A voter who refuses to surrender the ease of his home or the pleasure of his club for the good of the district in which his home is located is not in a position to criticise his poor neighbor who will not jeopardize the position secured by his vote that supports his family to maintain the theory of American citizenship. Why should he make sacrifices to free the city from disgrace when his independent neighbor refuses to sacrifice his ease to protect his family from the inevitable evils of a corrupt city government?
It was the conferring the rights of citizenship on immigrants almost as soon as they landed that fastened on New York an evil that has grown until the city has been held in the shackles of a spoils system that overshadows its commercial supremacy and makes it the argument against democratic government. The heaviest disgrace for this condition rests not on the men who profit by the system but on the good men who permit it to develop. It was the logical result of their indifference to the city's good and their responsibility for that good. This inactivity on the part of the mass of responsible citizens made the control of the city offices for personal ends easy to the men who, because of lack of training and moral turpitude, could not conceive of a service for other than personal ends. Shrewdness made them see that the immigrant was the ladder on which they could climb to political power and stability. They met the immigrant as friend and neighbor; they secured him work; they schooled him to citizenship, and began at once to train him in that deadliest of all influences in a democracy, class in politics. So long as this system of education prevails, the appearance of a candidate for local office who does not bear the "hall-mark" of the neighborhood will be resented.

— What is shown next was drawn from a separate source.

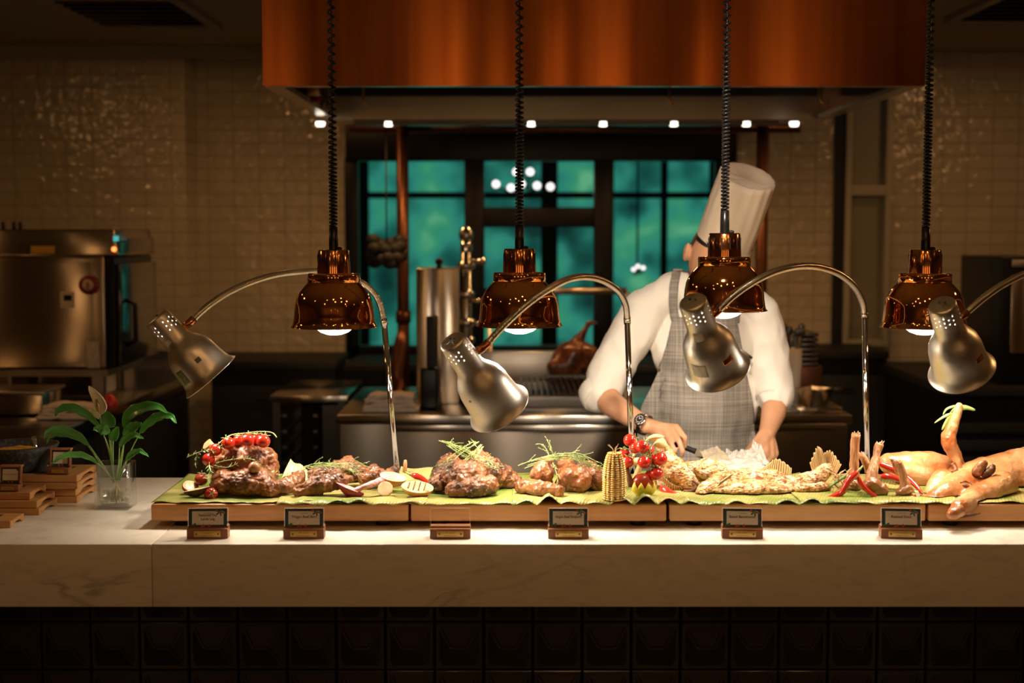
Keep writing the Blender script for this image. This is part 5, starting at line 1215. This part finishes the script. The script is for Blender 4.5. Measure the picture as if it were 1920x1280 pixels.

EARLY MORNING AMONG THE PUSHCARTS.
As time went on and the immigrants came from many countries, a new evil sprang up—the race section; the section where, maintaining all the characteristics of the country from which the people came, the men exercise the rights of citizenship at the behest of a political trainer who is able to promise favors for obedience, and work vengeance for disobedience. Behind him is a power which he must obey until the day comes when by his own shrewdness he is able to cross swords with those above him in the political system, becoming himself a dictator. In the process of his evolution from ward heeler to district leader he has trained those who follow him so well that he duplicates himself scores of times, increasing his power every time he makes a follower, either by fear or favor, perpetuating the system that makes the city, as has been aptly said, a "gold mine" which it costs the operators nothing to work.